Don’t just trust those web people. Believe in them. Fight for them.
Kim Bui writes in an amazing manifesto on digital journalism. In too many newsrooms, the people with the digital skills are relegated to a corner, figuratively or literally. No one knows what to do with them – or what they can do.
We’re not just computer nerds, even though we use computers. We’re journalists. Ask us questions. Let us help you. You may think you know what’s going on, but have you asked? We would love to show you, teach you, figure things out with you. “There is no excuse to not to talk over to your web people and ask how you can help,” Kim writes.
If you’re a manager, you need to fight for more web resources even if you have no idea what those are. You need to look ahead of you and know that your future newsroom will need this, whether you are around or not. You need to push the envelope. You need to push your staff to get trained by those web people in the corner.
It’s not just the managers and colleagues. It seems that some young journalists, too, have to be dragged kicking and screaming into the digital world.
The thing is, it’s difficult to forge your own path in a job that didn’t exist five years ago. People don’t know what box to put this new generation of journalists in. You have to convince them that while you’re using HTML and Twitter instead of pen and paper, what you do is still journalism.

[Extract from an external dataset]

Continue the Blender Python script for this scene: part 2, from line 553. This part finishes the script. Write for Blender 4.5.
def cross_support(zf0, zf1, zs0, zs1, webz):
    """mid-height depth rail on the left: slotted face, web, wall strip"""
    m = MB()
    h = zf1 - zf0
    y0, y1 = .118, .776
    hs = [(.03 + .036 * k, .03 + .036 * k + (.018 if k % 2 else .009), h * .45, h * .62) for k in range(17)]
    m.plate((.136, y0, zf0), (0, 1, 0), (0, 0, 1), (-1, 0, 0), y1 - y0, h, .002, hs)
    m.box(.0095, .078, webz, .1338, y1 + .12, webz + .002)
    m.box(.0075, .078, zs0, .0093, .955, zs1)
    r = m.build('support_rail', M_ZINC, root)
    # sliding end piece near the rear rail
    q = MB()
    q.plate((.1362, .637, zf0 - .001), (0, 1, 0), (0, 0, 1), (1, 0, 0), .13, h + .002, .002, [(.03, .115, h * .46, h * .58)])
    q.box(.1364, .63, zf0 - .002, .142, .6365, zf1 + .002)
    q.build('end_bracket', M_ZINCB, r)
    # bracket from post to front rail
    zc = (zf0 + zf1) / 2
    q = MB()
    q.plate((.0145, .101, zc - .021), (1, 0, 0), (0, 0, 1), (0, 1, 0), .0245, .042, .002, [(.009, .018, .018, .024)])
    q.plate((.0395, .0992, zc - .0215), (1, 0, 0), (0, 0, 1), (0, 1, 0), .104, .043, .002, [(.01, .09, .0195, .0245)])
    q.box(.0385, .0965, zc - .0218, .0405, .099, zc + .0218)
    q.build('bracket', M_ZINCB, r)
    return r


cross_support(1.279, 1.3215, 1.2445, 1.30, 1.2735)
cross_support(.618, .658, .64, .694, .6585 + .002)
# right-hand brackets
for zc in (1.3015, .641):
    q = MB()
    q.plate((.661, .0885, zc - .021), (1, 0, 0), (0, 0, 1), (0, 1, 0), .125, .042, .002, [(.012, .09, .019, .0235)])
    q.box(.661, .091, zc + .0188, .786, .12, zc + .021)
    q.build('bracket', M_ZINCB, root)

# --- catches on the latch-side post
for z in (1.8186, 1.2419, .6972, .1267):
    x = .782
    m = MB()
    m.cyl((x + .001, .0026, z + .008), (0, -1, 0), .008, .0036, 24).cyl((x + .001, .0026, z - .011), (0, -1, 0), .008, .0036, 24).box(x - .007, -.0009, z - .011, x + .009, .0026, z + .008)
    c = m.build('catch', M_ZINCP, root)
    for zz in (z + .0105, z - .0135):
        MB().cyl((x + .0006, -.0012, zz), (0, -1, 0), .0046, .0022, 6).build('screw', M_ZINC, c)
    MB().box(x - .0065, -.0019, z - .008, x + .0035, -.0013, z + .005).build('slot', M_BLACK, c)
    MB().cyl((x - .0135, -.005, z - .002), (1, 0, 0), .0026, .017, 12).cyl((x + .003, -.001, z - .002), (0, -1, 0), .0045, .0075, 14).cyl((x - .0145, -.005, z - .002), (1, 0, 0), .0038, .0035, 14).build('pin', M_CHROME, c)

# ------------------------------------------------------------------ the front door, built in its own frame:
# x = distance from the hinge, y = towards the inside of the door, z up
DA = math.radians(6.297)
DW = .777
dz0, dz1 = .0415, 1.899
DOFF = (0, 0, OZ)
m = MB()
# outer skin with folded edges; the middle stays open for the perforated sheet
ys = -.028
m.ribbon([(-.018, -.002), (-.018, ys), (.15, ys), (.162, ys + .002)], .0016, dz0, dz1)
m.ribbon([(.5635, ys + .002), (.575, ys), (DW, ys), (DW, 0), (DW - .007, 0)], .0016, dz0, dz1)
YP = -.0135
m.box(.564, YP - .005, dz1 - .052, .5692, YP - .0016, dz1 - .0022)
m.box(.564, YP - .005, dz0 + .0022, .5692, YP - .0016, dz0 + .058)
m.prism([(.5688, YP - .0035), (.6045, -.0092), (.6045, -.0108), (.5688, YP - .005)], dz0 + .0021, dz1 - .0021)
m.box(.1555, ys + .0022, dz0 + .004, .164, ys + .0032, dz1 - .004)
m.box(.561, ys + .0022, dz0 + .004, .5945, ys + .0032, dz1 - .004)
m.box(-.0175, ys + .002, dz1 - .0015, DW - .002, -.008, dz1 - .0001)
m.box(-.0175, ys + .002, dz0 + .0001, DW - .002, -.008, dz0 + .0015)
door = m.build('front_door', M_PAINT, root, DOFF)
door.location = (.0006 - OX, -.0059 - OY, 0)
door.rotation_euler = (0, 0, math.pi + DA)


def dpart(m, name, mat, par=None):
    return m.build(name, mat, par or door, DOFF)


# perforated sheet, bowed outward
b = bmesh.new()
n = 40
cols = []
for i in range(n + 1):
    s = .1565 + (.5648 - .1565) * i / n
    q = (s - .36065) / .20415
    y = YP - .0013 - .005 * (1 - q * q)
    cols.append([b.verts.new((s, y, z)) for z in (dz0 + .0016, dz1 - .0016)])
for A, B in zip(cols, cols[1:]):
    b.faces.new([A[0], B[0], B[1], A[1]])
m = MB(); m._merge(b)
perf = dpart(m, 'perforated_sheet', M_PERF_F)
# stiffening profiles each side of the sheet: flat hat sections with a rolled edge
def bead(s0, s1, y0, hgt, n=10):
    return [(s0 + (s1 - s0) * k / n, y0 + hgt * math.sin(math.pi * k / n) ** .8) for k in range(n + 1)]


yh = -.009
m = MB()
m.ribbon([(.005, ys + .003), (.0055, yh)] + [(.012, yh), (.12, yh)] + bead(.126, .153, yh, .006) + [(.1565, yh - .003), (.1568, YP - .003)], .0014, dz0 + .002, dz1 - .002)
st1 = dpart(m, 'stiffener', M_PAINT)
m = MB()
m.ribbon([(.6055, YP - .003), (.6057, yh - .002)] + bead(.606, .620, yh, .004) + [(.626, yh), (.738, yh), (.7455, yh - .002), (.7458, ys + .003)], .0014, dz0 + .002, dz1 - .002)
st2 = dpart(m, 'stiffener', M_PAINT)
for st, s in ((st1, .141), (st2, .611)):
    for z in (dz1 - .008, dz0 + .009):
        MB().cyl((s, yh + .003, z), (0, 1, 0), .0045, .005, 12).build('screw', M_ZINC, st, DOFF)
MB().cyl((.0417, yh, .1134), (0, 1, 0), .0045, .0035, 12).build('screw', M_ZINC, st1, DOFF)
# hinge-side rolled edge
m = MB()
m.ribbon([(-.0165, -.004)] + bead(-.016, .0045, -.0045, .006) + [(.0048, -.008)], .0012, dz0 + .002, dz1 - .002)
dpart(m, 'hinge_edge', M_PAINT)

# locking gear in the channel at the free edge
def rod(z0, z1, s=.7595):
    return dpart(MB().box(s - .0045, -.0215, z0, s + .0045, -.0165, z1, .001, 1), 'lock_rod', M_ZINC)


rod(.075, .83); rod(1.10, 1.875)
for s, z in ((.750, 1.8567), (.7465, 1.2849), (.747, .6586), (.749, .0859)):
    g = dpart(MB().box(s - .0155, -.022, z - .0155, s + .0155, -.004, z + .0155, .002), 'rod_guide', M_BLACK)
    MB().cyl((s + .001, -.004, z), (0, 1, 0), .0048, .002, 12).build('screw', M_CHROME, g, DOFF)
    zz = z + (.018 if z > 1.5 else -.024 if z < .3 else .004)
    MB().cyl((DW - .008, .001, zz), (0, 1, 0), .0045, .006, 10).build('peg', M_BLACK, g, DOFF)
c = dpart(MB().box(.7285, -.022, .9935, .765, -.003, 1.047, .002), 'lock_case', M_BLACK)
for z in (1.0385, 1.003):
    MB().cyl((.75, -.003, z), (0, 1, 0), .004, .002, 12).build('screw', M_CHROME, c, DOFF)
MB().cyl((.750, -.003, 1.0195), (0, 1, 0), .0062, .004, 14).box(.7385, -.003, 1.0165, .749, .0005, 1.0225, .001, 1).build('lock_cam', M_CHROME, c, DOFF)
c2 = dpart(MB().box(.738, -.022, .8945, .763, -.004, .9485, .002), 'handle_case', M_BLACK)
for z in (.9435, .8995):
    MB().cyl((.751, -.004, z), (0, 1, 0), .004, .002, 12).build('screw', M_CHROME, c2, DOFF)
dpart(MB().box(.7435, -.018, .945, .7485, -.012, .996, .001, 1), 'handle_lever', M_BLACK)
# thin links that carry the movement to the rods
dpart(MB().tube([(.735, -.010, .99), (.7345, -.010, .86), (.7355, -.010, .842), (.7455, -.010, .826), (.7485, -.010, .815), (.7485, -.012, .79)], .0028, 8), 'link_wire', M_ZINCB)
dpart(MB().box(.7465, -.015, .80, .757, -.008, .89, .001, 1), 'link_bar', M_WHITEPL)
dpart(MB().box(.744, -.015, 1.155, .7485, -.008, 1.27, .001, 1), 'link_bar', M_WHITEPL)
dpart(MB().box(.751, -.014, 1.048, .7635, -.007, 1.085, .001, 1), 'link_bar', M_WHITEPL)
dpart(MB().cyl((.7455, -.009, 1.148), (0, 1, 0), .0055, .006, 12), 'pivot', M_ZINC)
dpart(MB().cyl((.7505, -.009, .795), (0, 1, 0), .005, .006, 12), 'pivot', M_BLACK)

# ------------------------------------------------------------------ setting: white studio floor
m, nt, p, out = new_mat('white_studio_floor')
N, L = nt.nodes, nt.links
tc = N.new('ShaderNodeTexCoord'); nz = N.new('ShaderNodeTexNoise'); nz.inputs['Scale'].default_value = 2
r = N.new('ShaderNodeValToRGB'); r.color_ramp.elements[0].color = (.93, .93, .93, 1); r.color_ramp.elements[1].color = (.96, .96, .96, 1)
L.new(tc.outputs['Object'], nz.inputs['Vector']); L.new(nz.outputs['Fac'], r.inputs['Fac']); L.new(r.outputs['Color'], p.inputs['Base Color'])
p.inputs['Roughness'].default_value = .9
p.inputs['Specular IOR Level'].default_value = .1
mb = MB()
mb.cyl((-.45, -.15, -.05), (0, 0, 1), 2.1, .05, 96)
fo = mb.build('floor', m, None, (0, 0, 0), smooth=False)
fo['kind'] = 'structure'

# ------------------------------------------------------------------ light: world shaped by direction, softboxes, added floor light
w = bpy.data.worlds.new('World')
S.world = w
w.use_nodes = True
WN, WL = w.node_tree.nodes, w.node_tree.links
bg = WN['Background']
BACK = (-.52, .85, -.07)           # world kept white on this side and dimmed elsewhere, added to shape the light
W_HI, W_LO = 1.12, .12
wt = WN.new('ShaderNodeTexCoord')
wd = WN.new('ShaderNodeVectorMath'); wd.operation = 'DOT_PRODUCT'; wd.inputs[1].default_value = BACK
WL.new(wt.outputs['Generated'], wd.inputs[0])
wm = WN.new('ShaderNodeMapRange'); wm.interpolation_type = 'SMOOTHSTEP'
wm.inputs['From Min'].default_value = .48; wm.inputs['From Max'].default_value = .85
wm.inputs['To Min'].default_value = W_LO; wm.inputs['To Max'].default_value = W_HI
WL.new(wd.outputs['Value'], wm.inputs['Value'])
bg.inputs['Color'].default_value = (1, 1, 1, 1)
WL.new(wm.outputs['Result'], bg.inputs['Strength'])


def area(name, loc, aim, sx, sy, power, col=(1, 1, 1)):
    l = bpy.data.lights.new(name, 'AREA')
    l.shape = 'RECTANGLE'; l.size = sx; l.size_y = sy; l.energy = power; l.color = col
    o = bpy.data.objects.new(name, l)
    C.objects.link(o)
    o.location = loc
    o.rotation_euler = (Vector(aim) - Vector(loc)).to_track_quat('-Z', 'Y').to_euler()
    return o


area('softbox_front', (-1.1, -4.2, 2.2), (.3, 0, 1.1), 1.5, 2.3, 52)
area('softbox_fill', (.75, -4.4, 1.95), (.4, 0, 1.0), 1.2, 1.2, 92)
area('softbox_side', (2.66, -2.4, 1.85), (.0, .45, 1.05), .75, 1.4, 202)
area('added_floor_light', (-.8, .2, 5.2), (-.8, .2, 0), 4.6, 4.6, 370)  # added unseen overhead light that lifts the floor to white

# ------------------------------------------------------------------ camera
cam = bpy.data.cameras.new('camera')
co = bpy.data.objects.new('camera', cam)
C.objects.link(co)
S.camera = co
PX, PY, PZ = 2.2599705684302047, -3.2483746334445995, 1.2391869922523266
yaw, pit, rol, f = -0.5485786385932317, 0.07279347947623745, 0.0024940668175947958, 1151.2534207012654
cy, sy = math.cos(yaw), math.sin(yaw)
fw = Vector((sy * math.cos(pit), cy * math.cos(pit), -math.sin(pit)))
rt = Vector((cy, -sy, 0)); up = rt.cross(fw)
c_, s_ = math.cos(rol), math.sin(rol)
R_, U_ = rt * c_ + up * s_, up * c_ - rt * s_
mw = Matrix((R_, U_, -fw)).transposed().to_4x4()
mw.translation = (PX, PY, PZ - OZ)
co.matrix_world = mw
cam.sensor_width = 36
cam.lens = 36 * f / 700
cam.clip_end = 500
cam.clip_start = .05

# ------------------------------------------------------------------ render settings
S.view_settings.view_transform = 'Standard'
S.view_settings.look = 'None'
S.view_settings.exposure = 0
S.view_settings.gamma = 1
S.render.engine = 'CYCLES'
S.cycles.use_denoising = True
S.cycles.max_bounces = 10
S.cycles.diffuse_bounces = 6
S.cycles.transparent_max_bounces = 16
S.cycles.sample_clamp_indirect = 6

At the same time, the whole idea of the kind of skills a journalist should have is changing. The newsrooms and managers who get it are looking for digital journalists to help shape the path ahead.
You think digital journalism is the future? It’s here already.
In this shiny new today, skills change, tools change, how we produce, distribute and consume the news changes. Curiosity is the constant. It’s challenging, but also exciting beyond belief.